[Task objective] Print the records below exactly as they appear.

[Data for the task]

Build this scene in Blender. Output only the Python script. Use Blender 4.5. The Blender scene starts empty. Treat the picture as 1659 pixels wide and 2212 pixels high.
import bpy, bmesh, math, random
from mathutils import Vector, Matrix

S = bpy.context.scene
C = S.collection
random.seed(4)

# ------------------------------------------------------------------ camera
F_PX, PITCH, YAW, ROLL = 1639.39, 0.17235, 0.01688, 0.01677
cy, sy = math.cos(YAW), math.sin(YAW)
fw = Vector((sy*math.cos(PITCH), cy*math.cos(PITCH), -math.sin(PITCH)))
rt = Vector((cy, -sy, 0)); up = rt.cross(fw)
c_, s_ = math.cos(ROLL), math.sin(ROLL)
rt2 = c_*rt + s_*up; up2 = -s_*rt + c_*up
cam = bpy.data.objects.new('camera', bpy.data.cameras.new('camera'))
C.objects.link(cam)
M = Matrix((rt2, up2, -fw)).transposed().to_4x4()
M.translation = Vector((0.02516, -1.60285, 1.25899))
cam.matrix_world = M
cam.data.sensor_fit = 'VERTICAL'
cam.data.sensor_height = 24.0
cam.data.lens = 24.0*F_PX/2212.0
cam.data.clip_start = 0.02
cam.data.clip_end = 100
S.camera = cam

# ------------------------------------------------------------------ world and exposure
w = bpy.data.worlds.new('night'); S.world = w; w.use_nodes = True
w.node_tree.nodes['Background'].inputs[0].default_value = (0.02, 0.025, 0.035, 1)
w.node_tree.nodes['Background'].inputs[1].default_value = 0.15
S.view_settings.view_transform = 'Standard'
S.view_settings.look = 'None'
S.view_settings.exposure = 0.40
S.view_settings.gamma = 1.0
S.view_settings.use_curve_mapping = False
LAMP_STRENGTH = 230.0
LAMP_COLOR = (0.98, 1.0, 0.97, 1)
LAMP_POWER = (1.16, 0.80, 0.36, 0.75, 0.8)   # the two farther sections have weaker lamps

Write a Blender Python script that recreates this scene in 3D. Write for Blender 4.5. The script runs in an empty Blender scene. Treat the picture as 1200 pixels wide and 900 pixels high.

[Full answer]
Build this scene in Blender. Output only the Python script. Use Blender 4.5. The Blender scene starts empty. Treat the picture as 1659 pixels wide and 2212 pixels high.
import bpy, bmesh, math, random
from mathutils import Vector, Matrix

S = bpy.context.scene
C = S.collection
random.seed(4)

# ------------------------------------------------------------------ camera
F_PX, PITCH, YAW, ROLL = 1639.39, 0.17235, 0.01688, 0.01677
cy, sy = math.cos(YAW), math.sin(YAW)
fw = Vector((sy*math.cos(PITCH), cy*math.cos(PITCH), -math.sin(PITCH)))
rt = Vector((cy, -sy, 0)); up = rt.cross(fw)
c_, s_ = math.cos(ROLL), math.sin(ROLL)
rt2 = c_*rt + s_*up; up2 = -s_*rt + c_*up
cam = bpy.data.objects.new('camera', bpy.data.cameras.new('camera'))
C.objects.link(cam)
M = Matrix((rt2, up2, -fw)).transposed().to_4x4()
M.translation = Vector((0.02516, -1.60285, 1.25899))
cam.matrix_world = M
cam.data.sensor_fit = 'VERTICAL'
cam.data.sensor_height = 24.0
cam.data.lens = 24.0*F_PX/2212.0
cam.data.clip_start = 0.02
cam.data.clip_end = 100
S.camera = cam

# ------------------------------------------------------------------ world and exposure
w = bpy.data.worlds.new('night'); S.world = w; w.use_nodes = True
w.node_tree.nodes['Background'].inputs[0].default_value = (0.02, 0.025, 0.035, 1)
w.node_tree.nodes['Background'].inputs[1].default_value = 0.15
S.view_settings.view_transform = 'Standard'
S.view_settings.look = 'None'
S.view_settings.exposure = 0.40
S.view_settings.gamma = 1.0
S.view_settings.use_curve_mapping = False
LAMP_STRENGTH = 230.0
LAMP_COLOR = (0.98, 1.0, 0.97, 1)
LAMP_POWER = (1.16, 0.80, 0.36, 0.75, 0.8)   # the two farther sections have weaker lamps

Write a Blender Python script that recreates this scene in 3D. Write for Blender 4.5. The script runs in an empty Blender scene. Treat the picture as 1200 pixels wide and 900 pixels high.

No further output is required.